Bastien Hugues (lefigaro.fr) 11/12/2009
Trois clichés authentiques, pris clandestinement par un sous-officier allemand, ont été rendus publics cette semaine. Des images uniques prises au Mont Valérien, le 21 février 1944.
Ils sont là. Cloarec, Alfonso, Ramjan, Salvadori et les autres. Mains attachées aux poteaux, yeux bandés, au pied d’une falaise boisée, face à leurs bourreaux. Ils viennent d’être exécutés ou vont l’être d’un instant à l’autre.
Clemens Rüther, lui, est un sous-officier de la Wehrmacht. Ce jour-là, le 21 février 1944, il les a convoyés ici, au Mont Valérien, devant le peloton d’exécution. Puis s’est reculé en surplomb de la clairière. Pour veiller à la sécurité du site, ou pour se cacher. Seule l’histoire le sait. Une chose est sûre, clandestinement, il a décidé de fixer son objectif vers les condamnés. Des patriotes – la plupart étrangers – du célèbre réseau de Missak Manouchian, l’une des composantes des Francs-tireurs et partisans de la Main-d’oeuvre immigrée (FTP-MOI), d’obédience communiste.

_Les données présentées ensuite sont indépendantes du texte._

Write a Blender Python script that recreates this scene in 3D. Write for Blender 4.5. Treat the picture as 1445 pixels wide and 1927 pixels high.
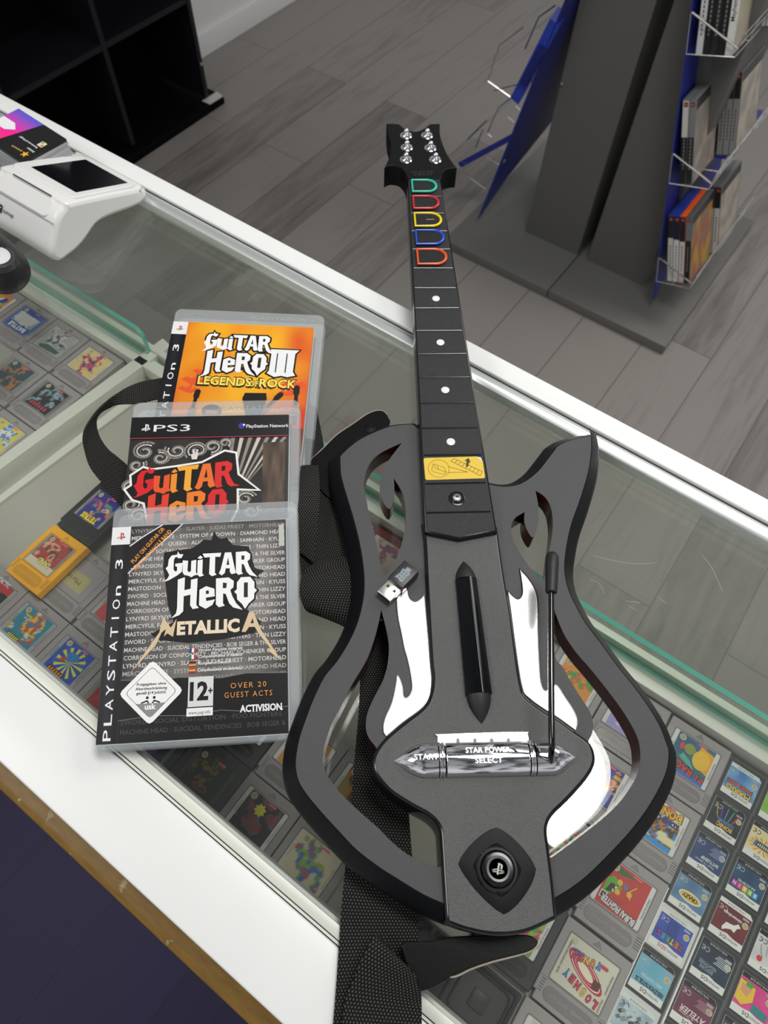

Ses photographies, Rüther les garde pour lui et pour lui seul jusqu’en 1985, avant de les transmettre au comité allemand Franz Stock, du nom de l’aumônier militaire présent au côté des condamnés. En 2003, les images sont transmises à l’Etablissement photographiques des archives de la défense (Ecpad), où personne ne semble réaliser immédiatement la valeur de ces documents. Mais il y a quelques mois, Serge Klarsfeld, fondateur de l’association des fils et filles des déportés juifs de France, apprend leur existence, dans le cadre de ses recherches sur l’identification des quelque 1.000 fusillés du Mont Valérien entre 1941 et 1944.
Des photographies rendues publiques cette semaine par Serge Klarsfeld, avant la célébration dimanche du 68ème anniversaire de la première exécution massive au Mont-Valérien, le 15 décembre 1941, au cours de laquelle furent fusillés 70 résistants ou opposants à l’occupant allemand, dont 52 juifs.